Regia di Alex de la Iglesia vedi scheda film
Arzigogolato thriller scritto e diretto dalla promessa mai sbocciata Alex de la Iglesia. Il regista spagnolo è ormai un lontano ricordo dell'ironico e provocatore artista degli inizi, quando con pellicole quali Azione Mutante e Il Giorno della Bestia dissacrava l'horror con un certo piglio autoriale. Il De la Iglesia dei tempi odierni è un regista molto più convenzionale e più adatto al grande pubblico.
Passato a lavorare in Inghilterra, con distribuzione Warner Bros, De la Iglesia guarda, per tecnica e costruzione narrativa, alla lezione offerta dagli “spaghetti thriller”, mutuandone anche alcuni difetti (si veda il didascalico epilogo). I rimandi a Dario Argento e ad Alfred Hichcock sono spiccati (tra questi anche l'elemento dello spettacolo dell'orchestra musicale), sia per la messa in scena che per la costruzione narrativa. I movimenti di macchina sono quelli del cinema italiano. Alla stessa maniera il ricorso ai libri e al continuo oscillare dei sospetti in capo su un soggetto e poi sull'altro.
Molto interessante sotto un profilo registico, si veda il lungo piano sequenza - che strizza l'occhiolino al prologo di Milano Calibro 9 di Fernando Di Leo – attraverso il quale De la Iglesia si sofferma su tutti i principali protagonisti della storia, muovendo la macchina da presa da un soggetto all'altro non appena lo stesso si incrocia con l'altro, Oxford Murders è un giallo a cui manca un finale capace di spiazzare lo spettatore (sebbene De la Iglesia tenti di farlo). De la Iglesia si rifà a un romanzo di uno scrittore spagnolo (Guillermo Martinez) che promette rimandi pitagorici, matematici e simbolici, accalappiando in tal modo l'attenzione dello spettatore. Lo script non è semplice da seguire, ma l'entusiasmo dei personaggi è tale da portare avanti comunque la storia. Purtroppo alla fine si scoprirà di essere alle prese con un movente e un modus operandi artificioso, una macchinazione volta a realizzare una serie di crimini funzionali a inquinare le indagini e dar così vita all'omicidio perfetto. Presentato come l'azione di un serial killer matto, Oxford Murders rappresenta un'evidente critica all'arroganza umana, all'atteggiamento tipico di buona parte degli studiosi che pensano di avere tutto sotto controllo e di prevedere le reazioni delle variabili che vanno studiando (si veda il profilo del killer completamente cannato dagli psichiatri).

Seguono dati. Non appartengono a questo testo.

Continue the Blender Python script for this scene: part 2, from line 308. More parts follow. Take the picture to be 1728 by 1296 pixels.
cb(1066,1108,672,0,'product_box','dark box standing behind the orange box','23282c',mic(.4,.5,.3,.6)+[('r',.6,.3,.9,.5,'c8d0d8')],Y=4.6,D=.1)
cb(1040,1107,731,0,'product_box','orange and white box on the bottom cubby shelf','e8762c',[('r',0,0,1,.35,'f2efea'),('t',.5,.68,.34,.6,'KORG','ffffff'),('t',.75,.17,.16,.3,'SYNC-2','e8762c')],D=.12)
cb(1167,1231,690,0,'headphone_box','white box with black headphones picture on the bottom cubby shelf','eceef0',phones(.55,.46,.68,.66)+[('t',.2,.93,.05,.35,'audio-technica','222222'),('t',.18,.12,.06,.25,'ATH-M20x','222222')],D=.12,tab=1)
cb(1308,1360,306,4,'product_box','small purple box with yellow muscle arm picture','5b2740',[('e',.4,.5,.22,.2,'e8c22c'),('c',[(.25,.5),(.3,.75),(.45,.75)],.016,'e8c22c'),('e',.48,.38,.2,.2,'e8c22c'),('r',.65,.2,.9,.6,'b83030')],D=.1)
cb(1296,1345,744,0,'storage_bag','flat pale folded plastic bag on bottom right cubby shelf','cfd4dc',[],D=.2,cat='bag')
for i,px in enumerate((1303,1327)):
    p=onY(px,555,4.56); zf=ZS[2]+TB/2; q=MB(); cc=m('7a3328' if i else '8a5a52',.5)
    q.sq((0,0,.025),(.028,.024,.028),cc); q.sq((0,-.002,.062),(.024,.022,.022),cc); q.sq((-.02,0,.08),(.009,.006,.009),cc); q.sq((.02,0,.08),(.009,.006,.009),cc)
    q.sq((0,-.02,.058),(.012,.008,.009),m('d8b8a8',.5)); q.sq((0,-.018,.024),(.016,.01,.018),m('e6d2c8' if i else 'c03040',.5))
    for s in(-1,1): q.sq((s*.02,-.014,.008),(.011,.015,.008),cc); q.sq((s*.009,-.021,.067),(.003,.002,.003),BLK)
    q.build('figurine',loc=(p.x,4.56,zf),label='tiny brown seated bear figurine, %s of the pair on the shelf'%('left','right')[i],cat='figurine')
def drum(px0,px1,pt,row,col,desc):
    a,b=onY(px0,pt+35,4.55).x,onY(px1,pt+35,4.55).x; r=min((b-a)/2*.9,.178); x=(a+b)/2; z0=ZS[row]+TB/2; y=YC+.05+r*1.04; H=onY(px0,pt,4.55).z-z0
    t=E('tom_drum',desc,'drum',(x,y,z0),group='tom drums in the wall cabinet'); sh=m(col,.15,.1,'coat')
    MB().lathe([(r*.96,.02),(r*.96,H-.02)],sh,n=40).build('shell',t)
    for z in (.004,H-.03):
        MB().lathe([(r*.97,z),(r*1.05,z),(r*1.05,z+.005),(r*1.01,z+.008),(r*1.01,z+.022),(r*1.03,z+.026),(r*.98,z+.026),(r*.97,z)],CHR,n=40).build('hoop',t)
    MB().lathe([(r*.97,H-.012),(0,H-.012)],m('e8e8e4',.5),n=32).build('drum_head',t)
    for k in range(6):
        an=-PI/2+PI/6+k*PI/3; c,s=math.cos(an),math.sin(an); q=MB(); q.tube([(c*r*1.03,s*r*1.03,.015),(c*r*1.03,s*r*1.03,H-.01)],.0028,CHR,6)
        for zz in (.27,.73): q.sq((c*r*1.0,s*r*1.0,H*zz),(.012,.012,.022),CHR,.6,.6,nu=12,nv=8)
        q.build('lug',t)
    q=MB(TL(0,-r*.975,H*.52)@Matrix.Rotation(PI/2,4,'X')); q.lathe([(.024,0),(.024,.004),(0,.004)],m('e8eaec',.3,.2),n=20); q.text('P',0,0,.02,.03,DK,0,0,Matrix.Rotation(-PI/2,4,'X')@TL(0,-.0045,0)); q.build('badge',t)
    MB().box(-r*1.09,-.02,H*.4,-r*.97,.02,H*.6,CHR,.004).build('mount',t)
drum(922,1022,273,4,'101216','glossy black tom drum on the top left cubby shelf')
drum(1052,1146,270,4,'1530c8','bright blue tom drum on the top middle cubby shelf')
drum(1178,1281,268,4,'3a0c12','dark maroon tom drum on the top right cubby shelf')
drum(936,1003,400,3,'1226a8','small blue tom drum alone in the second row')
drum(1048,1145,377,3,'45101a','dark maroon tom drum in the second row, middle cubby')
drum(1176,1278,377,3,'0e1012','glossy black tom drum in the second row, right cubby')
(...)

Non vi è infatti un solo assassino all'opera, ma una serie di soggetti che agiscono per fini diversi in una catena innescata dal proverbiale butterfly effect che provoca una serie di eventi collegati tra loro per mero caso. De la Iglesia è un grande maestro per la messa in scena e lo da a vedere. Peraltro può contare su “Frodo” Elijah Wood, già leggenda per la partecipazione ne Il Signore degli Anelli, e su un ispirato William Hurt, valori aggiunti di un thriller molto legato al linguaggio cinematografico e visivo degli anni settanta. Piacevole.